Lead singer and lager phone player Dobe Newton described how the band had gone back to tackling political issues.
“We’re a bunch of fairly old, reconstructed lefties, you know. We grew up in the 60s and 70s, so politics has always been a great interest of ours in terms of its historical influence on Australia, but also on Australian music.
We grew up in the 60s and 70s, so politics has always been a great interest of ours.
- Dobe Newton
“There’s a great tradition of folk songs that actually address all sorts of political issues, almost always very much from the point of view of the working man, whether they be city or rural workers, who are being exploited by the bosses or the squatters.

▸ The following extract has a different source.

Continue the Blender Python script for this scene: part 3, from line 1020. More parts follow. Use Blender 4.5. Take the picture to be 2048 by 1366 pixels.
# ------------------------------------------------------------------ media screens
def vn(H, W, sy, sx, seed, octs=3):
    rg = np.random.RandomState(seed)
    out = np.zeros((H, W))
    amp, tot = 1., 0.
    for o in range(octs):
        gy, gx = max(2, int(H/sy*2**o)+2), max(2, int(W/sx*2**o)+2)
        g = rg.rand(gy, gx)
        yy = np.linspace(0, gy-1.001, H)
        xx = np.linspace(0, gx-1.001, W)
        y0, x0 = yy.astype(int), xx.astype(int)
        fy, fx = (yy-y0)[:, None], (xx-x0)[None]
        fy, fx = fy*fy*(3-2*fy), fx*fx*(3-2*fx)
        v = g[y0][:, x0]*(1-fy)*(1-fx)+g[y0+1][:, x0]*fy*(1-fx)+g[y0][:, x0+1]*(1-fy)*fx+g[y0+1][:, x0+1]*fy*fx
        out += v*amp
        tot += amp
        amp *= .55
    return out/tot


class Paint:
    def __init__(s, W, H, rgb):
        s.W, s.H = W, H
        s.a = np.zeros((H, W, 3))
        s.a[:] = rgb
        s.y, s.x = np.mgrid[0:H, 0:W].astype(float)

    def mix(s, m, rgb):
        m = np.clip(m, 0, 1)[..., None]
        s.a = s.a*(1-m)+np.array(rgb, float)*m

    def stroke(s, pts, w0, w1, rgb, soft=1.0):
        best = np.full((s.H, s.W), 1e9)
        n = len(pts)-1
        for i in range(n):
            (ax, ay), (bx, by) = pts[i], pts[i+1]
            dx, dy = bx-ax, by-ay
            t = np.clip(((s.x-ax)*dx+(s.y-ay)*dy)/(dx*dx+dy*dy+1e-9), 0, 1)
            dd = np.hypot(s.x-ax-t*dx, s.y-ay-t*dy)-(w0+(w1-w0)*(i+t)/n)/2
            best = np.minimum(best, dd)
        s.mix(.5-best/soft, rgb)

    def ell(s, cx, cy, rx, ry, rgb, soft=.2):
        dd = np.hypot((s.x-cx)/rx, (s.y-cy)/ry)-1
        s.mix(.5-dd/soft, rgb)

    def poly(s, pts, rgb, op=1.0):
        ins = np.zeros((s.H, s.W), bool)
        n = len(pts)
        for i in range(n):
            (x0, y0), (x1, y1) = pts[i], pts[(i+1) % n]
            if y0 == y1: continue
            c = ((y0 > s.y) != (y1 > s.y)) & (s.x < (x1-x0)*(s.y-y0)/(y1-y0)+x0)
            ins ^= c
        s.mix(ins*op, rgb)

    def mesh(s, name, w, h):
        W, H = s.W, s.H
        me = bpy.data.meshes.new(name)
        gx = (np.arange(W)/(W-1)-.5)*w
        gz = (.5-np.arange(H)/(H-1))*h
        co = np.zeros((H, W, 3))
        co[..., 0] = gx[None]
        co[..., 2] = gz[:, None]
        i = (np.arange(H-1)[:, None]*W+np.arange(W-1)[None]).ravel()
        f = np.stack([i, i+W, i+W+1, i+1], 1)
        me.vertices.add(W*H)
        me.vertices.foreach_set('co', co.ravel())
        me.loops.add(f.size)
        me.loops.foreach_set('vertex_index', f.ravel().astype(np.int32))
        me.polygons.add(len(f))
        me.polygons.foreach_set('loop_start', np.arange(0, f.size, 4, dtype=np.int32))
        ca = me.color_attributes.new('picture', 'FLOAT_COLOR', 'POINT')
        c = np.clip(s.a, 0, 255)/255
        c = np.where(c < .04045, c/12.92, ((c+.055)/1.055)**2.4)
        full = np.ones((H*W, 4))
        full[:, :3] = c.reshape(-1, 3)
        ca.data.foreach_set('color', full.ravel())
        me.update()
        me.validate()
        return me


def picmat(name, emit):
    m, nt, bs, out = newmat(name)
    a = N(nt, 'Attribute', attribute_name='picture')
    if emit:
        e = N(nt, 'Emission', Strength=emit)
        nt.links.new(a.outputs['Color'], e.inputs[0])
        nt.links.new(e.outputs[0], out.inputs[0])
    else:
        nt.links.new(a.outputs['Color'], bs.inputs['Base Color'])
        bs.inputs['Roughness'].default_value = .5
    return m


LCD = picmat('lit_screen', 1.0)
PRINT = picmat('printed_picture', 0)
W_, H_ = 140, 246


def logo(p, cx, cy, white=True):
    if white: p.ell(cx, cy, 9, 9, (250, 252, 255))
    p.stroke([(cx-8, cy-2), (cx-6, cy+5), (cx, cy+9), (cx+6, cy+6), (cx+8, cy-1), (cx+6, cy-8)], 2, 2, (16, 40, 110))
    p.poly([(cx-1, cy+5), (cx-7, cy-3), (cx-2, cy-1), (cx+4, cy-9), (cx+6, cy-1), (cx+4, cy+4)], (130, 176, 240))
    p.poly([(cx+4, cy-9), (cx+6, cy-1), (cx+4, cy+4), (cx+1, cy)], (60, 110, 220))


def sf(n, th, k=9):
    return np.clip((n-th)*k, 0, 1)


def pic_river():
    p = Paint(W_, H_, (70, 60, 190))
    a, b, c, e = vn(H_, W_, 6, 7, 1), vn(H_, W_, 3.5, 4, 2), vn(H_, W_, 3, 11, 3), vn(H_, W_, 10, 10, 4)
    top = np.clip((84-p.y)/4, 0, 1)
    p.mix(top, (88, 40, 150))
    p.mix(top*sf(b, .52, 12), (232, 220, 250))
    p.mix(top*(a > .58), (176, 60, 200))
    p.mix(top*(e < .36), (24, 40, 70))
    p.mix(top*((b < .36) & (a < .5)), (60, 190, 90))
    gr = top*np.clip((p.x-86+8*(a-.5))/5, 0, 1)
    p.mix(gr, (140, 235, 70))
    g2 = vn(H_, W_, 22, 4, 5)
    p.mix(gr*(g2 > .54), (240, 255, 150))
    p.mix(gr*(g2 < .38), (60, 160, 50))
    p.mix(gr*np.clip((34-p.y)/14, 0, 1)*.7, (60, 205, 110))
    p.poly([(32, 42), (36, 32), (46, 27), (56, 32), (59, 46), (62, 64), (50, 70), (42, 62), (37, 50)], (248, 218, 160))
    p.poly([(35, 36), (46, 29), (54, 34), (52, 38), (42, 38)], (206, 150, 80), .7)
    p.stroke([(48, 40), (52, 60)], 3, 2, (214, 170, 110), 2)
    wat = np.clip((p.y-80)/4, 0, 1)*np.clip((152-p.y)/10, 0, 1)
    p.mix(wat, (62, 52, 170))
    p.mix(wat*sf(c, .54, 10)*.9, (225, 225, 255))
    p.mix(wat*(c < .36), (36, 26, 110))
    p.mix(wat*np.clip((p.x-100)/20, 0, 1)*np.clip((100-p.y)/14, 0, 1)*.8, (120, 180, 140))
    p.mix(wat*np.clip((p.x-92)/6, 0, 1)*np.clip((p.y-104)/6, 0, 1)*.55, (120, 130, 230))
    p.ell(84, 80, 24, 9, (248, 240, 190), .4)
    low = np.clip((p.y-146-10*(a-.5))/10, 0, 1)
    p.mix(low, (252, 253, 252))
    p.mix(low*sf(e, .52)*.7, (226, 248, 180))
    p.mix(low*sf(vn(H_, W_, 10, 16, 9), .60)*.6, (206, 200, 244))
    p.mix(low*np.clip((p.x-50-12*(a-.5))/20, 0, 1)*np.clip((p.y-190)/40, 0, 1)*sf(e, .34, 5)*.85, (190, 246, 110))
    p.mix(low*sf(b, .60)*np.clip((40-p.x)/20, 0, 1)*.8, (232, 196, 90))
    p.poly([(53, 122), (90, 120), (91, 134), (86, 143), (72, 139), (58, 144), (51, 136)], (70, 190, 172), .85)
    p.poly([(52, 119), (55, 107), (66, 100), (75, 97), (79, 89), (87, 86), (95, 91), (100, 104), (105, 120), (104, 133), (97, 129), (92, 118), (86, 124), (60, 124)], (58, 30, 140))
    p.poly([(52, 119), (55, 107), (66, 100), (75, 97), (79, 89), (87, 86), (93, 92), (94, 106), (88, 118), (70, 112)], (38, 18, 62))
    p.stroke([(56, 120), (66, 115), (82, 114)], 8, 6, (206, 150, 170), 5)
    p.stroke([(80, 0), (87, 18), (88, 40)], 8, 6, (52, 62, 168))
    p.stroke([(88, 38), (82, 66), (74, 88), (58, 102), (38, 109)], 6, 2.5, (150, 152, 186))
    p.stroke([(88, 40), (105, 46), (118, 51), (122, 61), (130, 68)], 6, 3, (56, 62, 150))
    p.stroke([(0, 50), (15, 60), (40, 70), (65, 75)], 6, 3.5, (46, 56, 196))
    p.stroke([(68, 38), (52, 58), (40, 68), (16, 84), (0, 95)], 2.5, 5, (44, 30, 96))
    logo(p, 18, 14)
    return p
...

“When we were thinking about the new album, we just thought of a few things that people might not remember too well, that we wanted to make sure weren’t lost, so we wrote some songs.”
The song that targets fracking, called Leave It In The Ground, urges a cautious approach to gas mining.
“The message is we don’t know enough about this, but there’s enough farmers and landowners worldwide who are worried about this that until we do know what we’re doing, why don’t we leave it in the ground.”
“It’s just saying eventually it will happen, and from our point of view, the sooner the better, basically.”
On Saturday, January 28, the new album will be launched with a concert at The Longyard Hotel.
The Hungry Mile also includes a couple of instrumentals and reworkings of a couple of old traditional songs, while the title track takes its name from the lines of men who would go down to the wharves at Darling Harbour each day during the Depression, hoping for work.
“There were thousands of men, and a few dozen jobs, and if you were lucky you got selected.”
Dobe said a painting by a Sydney artist, Bill Nix, depicting that scene from the Depression was made available for the cover art on the album.
“We got in touch with him and said, look, could we use his painting, and he was very gracious and allowed us to do that, so we’re very happy.”